Concluons par une prière:
Saint Joseph, homme du silence,
toi qui, dans l’Evangile, n’a prononcé aucune parole,
apprends nous à nous abstenir de paroles vaines,
à redécouvrir la valeur des mots qui édifient, encouragent, consolent, soutiennent.
Sois proche de ceux qui souffrent des mots qui blessent,
comme les calomnies et les médisances,
et aide-nous à toujours unir nos paroles à nos actes. Amen.
A l’issue de l’audience le Pape a salué les -pèlerins francophones présents:
Je salue cordialement les personnes de langue française.

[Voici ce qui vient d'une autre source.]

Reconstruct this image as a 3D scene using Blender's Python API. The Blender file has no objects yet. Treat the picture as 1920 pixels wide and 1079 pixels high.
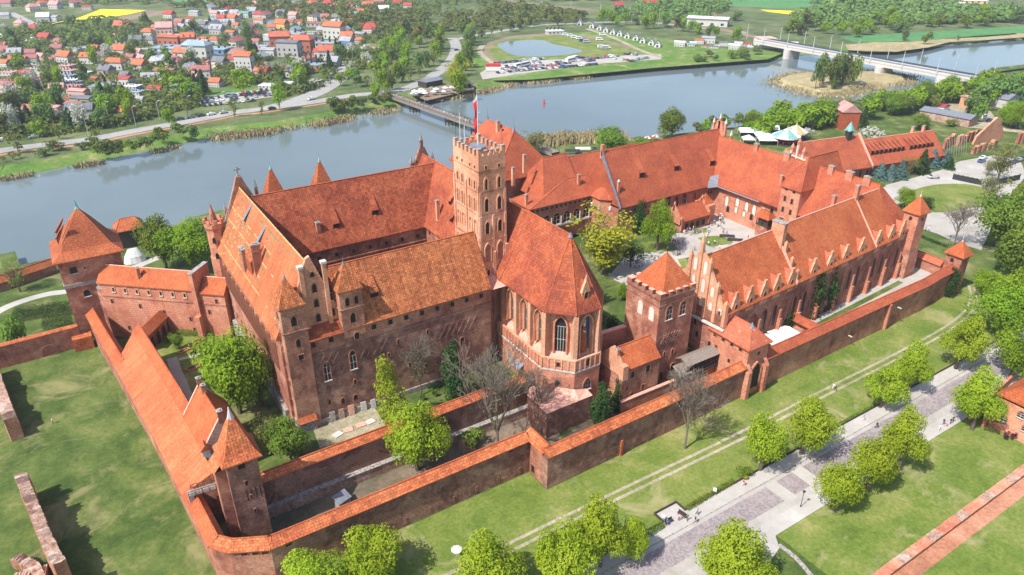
import bpy, bmesh, math, random
from mathutils import Vector, Matrix, noise as mnoise
from mathutils.geometry import tessellate_polygon
R = math.radians
random.seed(7)
SC = bpy.context.scene

# ---------------- camera, sky, sun, exposure ----------------
FPX, PITCH, AZ, CAMH = 1340.0, R(27.24), R(57.5), 100.0
cam_d = bpy.data.cameras.new('camera'); cam = bpy.data.objects.new('camera', cam_d)
SC.collection.objects.link(cam); SC.camera = cam
cam_d.sensor_width = 36.0; cam_d.lens = 36.0 * FPX / 1920.0
cam_d.clip_start = 1.0; cam_d.clip_end = 30000.0
cam.location = (0, 0, CAMH)
cam.rotation_euler = (math.pi/2 - PITCH, 0, AZ - math.pi/2)
SC.render.resolution_x = 1024; SC.render.resolution_y = 575

W = bpy.data.worlds.new("World"); SC.world = W; W.use_nodes = True
nt = W.node_tree; nt.nodes.clear()
sky = nt.nodes.new('ShaderNodeTexSky'); sky.sky_type = 'NISHITA'; sky.sun_disc = False
SUN_EL = R(52); SHX, SHY = 0.992, 0.125          # direction shadows fall
sky.sun_elevation = SUN_EL
sx, sy = -SHX, -SHY
sky.sun_rotation = math.atan2(sx, sy)
sky.air_density = 1.0; sky.dust_density = 1.6; sky.ozone_density = 1.0
bg = nt.nodes.new('ShaderNodeBackground'); bg.inputs[1].default_value = 0.15
wo = nt.nodes.new('ShaderNodeOutputWorld')
nt.links.new(sky.outputs[0], bg.inputs[0]); nt.links.new(bg.outputs[0], wo.inputs[0])
sl = bpy.data.lights.new('sun', 'SUN'); sl.energy = 4.6; sl.angle = R(0.55); sl.color = (1.0, 0.955, 0.88)
so = bpy.data.objects.new('sun', sl); SC.collection.objects.link(so)
sdir = Vector((SHX*math.cos(SUN_EL), SHY*math.cos(SUN_EL), -math.sin(SUN_EL)))
so.rotation_euler = sdir.to_track_quat('-Z', 'Y').to_euler(); so.location = (0, 0, 300)
SC.view_settings.view_transform = 'Standard'; SC.view_settings.look = 'None'
SC.view_settings.exposure = 0.62; SC.view_settings.gamma = 1.0

# ---------------- pixel <-> ground helpers (photo pixels 1920x1079) ----------------
_ct, _st, _ca, _sa = math.cos(PITCH), math.sin(PITCH), math.cos(AZ), math.sin(AZ)
def at(px, py, z=0.0):
    r = (px-960)/FPX; u = -(py-540)/FPX
    f = _ct+u*_st; dz = -_st+u*_ct; t = (z-CAMH)/dz
    return Vector(((r*_sa+f*_ca)*t, (-r*_ca+f*_sa)*t, z))
def pix(p):
    x, y, z = p[0], p[1], p[2]-CAMH
    f0 = x*_ca+y*_sa; r = x*_sa-y*_ca
    f = f0*_ct-z*_st; u = f0*_st+z*_ct
    if f < 1: f = 1
    return 960+FPX*r/f, 540-FPX*u/f, f
def hgt(x, y, py):
    Y = x*_ca+y*_sa; k = (540-py)/FPX
    return (k*Y*_ct-Y*_st)/(_ct+k*_st)+CAMH
VIEWR = Vector((_sa, -_ca, 0)); VIEWA = math.atan2(-_ca, _sa)   # camera right in world, and its angle

# ---------------- registry, parents ----------------
REG = []
def link(o):
    SC.collection.objects.link(o); return o
def reg(o, label, cat, group=None):
    o['label'] = label; o['category'] = cat
    if group: o['group'] = group
    REG.append(o); return o
def thing(name, label, cat, loc=(0, 0, 0), rz=0.0, group=None):
    o = bpy.data.objects.new(name, None); link(o)
    o.empty_display_size = 0.5
    o.location = loc; o.rotation_euler = (0, 0, rz)
    return reg(o, label, cat, group)
def adopt(o, root):
    """world-coordinate mesh under a root that has a location only"""
    o.parent = root; o.location = -root.location; return o
def copy_thing(src, loc, rz, label, group=None, scale=None, data=None):
    r = src.copy(); link(r); r.location = loc; r.rotation_euler = (0, 0, rz)
    if scale is not None: r.scale = scale
    for ch in src.children:
        c = ch.copy(); link(c); c.parent = r
        for g in ch.children:
            d = g.copy(); link(d); d.parent = c
    r['label'] = label
    if group: r['group'] = group
    REG.append(r); return r

# ---------------- mesh builder ----------------
class MB:
    def __init__(s): s.v = []; s.f = []; s.m = []
    def p(s, pts, m=0):
        b = len(s.v); s.v += [tuple(q) for q in pts]; s.f.append(tuple(range(b, b+len(pts)))); s.m.append(m)
    def box(s, x0, x1, y0, y1, z0, z1, m=0, bottom=True, top=True):
        b = len(s.v)
        s.v += [(x0,y0,z0),(x1,y0,z0),(x1,y1,z0),(x0,y1,z0),(x0,y0,z1),(x1,y0,z1),(x1,y1,z1),(x0,y1,z1)]
        fs = [(0,1,5,4),(1,2,6,5),(2,3,7,6),(3,0,4,7)]
        if top: fs.append((4,5,6,7))
        if bottom: fs.append((3,2,1,0))
        for f in fs: s.f.append(tuple(b+i for i in f)); s.m.append(m)
    def obox(s, c, d, lx, ly, z0, z1, m=0):
        """oriented box: centre c, unit dir d, length lx along d, ly across"""
        n = Vector((-d[1], d[0])); d = Vector((d[0], d[1])); c = Vector((c[0], c[1]))
        pts = [c+d*a*lx/2+n*b*ly/2 for a, b in ((-1,-1),(1,-1),(1,1),(-1,1))]
        s.prism([(q.x, q.y) for q in pts], z0, z1, m)
    def prism(s, poly, z0, z1, m=0, top=True, bottom=True, mt=None):
        n = len(poly); b = len(s.v)
        ar = sum(poly[i][0]*poly[(i+1)%n][1]-poly[(i+1)%n][0]*poly[i][1] for i in range(n))
        if ar < 0: poly = poly[::-1]
        s.v += [(x, y, z0) for x, y in poly]+[(x, y, z1) for x, y in poly]
        for i in range(n):
            j = (i+1) % n; s.f.append((b+i, b+j, b+n+j, b+n+i)); s.m.append(m)
        if top: s.f.append(tuple(b+n+i for i in range(n))); s.m.append(m if mt is None else mt)
        if bottom: s.f.append(tuple(b+i for i in reversed(range(n)))); s.m.append(m)
    def loft(s, rings, m=0, cap0=True, cap1=True):
        b = len(s.v); n = len(rings[0])
        for r in rings: s.v += [tuple(q) for q in r]
        for k in range(len(rings)-1):
            for i in range(n):
                j = (i+1) % n
                s.f.append((b+k*n+i, b+k*n+j, b+(k+1)*n+j, b+(k+1)*n+i)); s.m.append(m)
        if cap0: s.f.append(tuple(b+i for i in reversed(range(n)))); s.m.append(m)
        if cap1: s.f.append(tuple(b+(len(rings)-1)*n+i for i in range(n))); s.m.append(m)
    def tube(s, a, b_, r0, r1, n=6, m=0, caps=True):
        a = Vector(a); b_ = Vector(b_); d = (b_-a)
        if d.length < 1e-6: return
        d.normalize(); u = d.orthogonal().normalized(); w = d.cross(u)
        R0 = [a+(u*math.cos(t)+w*math.sin(t))*r0 for t in [2*math.pi*i/n for i in range(n)]]
        R1 = [b_+(u*math.cos(t)+w*math.sin(t))*max(r1, 0.004) for t in [2*math.pi*i/n for i in range(n)]]
        s.loft([R0, R1], m, caps, caps)
    def cone(s, c, z0, z1, r, n=8, m=0, rot=0.0, r1=0.01):
        a = [(c[0]+r*math.cos(rot+2*math.pi*i/n), c[1]+r*math.sin(rot+2*math.pi*i/n), z0) for i in range(n)]
        b = [(c[0]+r1*math.cos(rot+2*math.pi*i/n), c[1]+r1*math.sin(rot+2*math.pi*i/n), z1) for i in range(n)]
        s.loft([a, b], m)
    def pyr(s, x0, x1, y0, y1, z0, zt, m=0, ax=None, ay_=None, flare=0.0, th=0.2):
        """hipped pyramid with a fascia and optional bell-cast foot"""
        cx = (x0+x1)/2 if ax is None else ax; cy = (y0+y1)/2 if ay_ is None else ay_
        def ring(k, z): return [(cx+(x-cx)*k, cy+(y-cy)*k, z) for x, y in ((x0,y0),(x1,y0),(x1,y1),(x0,y1))]
        rs = [ring(1, z0), ring(1, z0+th)]
        if flare: rs += [ring(1-flare, z0+th+(zt-z0)*flare*0.55), ring((1-flare)*0.5, z0+th+(zt-z0)*(flare*0.55+(1-flare*0.55)*0.52))]
        rs.append(ring(0.012, zt)); s.loft(rs, m)
    def build(s, name, mats, root=None, parent=None, smooth=False, uv=True):
        me = bpy.data.meshes.new(name); me.from_pydata(s.v, [], s.f)
        if not isinstance(mats, (list, tuple)): mats = [mats]
        for mm in mats: me.materials.append(mm)
        if len(mats) > 1: me.polygons.foreach_set('material_index', s.m)
        me.update()
        if uv: autouv(me)
        if smooth: me.polygons.foreach_set('use_smooth', [True]*len(me.polygons))
        o = link(bpy.data.objects.new(name, me))
        if root is not None: adopt(o, root)
        elif parent is not None: o.parent = parent
        return o
def autouv(me):
    uvl = me.uv_layers.new(name='UVMap'); data = [0.0]*(2*len(me.loops)); vs = me.vertices; lp = me.loops
    for pl in me.polygons:
        n = pl.normal
        if abs(n.z) > 0.985: t = Vector((1, 0, 0)); b = Vector((0, 1, 0))
        else:
            t = Vector((0, 0, 1)).cross(n).normalized(); b = n.cross(t)
        for li in pl.loop_indices:
            c = vs[lp[li].vertex_index].co
            data[2*li] = c.dot(t); data[2*li+1] = c.dot(b)
    uvl.data.foreach_set('uv', data)
def tagk(o, kind): o['kind'] = kind; return o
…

Frères et sœurs, les yeux tournés vers la grotte de Bethléem où Joseph et Marie, dans le silence, attendent avec amour la naissance de l’Enfant Jésus, apprenons à mettre fin à nos silences complices et aux paroles qui portent atteinte à la charité, pour être proches de ceux qui souffrent et qui ont besoin d’être accueillis, reconnus, protégés et aimés. Que Dieu vous bénisse!